--- What you will do ---
Repeat the material exactly, leaving nothing out.

--- Dataset extract ---
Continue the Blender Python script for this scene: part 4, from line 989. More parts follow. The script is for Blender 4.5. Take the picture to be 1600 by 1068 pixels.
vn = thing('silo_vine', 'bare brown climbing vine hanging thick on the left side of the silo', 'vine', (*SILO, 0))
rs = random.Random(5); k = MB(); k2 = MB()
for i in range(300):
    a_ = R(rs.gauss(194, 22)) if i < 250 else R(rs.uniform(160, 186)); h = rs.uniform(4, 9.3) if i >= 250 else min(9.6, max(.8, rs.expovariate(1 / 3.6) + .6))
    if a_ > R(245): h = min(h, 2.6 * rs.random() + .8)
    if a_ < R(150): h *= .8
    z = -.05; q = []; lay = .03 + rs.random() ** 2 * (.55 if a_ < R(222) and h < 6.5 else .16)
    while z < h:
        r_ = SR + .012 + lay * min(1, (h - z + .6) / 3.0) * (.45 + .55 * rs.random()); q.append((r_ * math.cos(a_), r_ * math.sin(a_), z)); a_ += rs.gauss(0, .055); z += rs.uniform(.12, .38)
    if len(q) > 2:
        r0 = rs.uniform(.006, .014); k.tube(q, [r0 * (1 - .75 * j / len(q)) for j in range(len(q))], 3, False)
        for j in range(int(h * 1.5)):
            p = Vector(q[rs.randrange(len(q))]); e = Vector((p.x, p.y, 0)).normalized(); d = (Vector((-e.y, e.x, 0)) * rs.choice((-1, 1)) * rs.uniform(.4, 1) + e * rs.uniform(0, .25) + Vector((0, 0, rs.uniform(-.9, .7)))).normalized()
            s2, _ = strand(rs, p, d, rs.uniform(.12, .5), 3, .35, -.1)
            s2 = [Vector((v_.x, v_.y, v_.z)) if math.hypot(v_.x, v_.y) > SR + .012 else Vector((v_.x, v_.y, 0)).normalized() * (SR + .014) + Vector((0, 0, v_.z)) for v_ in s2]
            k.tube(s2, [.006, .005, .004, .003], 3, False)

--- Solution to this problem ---
Continue the Blender Python script for this scene: part 4, from line 989. More parts follow. The script is for Blender 4.5. Take the picture to be 1600 by 1068 pixels.
vn = thing('silo_vine', 'bare brown climbing vine hanging thick on the left side of the silo', 'vine', (*SILO, 0))
rs = random.Random(5); k = MB(); k2 = MB()
for i in range(300):
    a_ = R(rs.gauss(194, 22)) if i < 250 else R(rs.uniform(160, 186)); h = rs.uniform(4, 9.3) if i >= 250 else min(9.6, max(.8, rs.expovariate(1 / 3.6) + .6))
    if a_ > R(245): h = min(h, 2.6 * rs.random() + .8)
    if a_ < R(150): h *= .8
    z = -.05; q = []; lay = .03 + rs.random() ** 2 * (.55 if a_ < R(222) and h < 6.5 else .16)
    while z < h:
        r_ = SR + .012 + lay * min(1, (h - z + .6) / 3.0) * (.45 + .55 * rs.random()); q.append((r_ * math.cos(a_), r_ * math.sin(a_), z)); a_ += rs.gauss(0, .055); z += rs.uniform(.12, .38)
    if len(q) > 2:
        r0 = rs.uniform(.006, .014); k.tube(q, [r0 * (1 - .75 * j / len(q)) for j in range(len(q))], 3, False)
        for j in range(int(h * 1.5)):
            p = Vector(q[rs.randrange(len(q))]); e = Vector((p.x, p.y, 0)).normalized(); d = (Vector((-e.y, e.x, 0)) * rs.choice((-1, 1)) * rs.uniform(.4, 1) + e * rs.uniform(0, .25) + Vector((0, 0, rs.uniform(-.9, .7)))).normalized()
            s2, _ = strand(rs, p, d, rs.uniform(.12, .5), 3, .35, -.1)
            s2 = [Vector((v_.x, v_.y, v_.z)) if math.hypot(v_.x, v_.y) > SR + .012 else Vector((v_.x, v_.y, 0)).normalized() * (SR + .014) + Vector((0, 0, v_.z)) for v_ in s2]
            k.tube(s2, [.006, .005, .004, .003], 3, False)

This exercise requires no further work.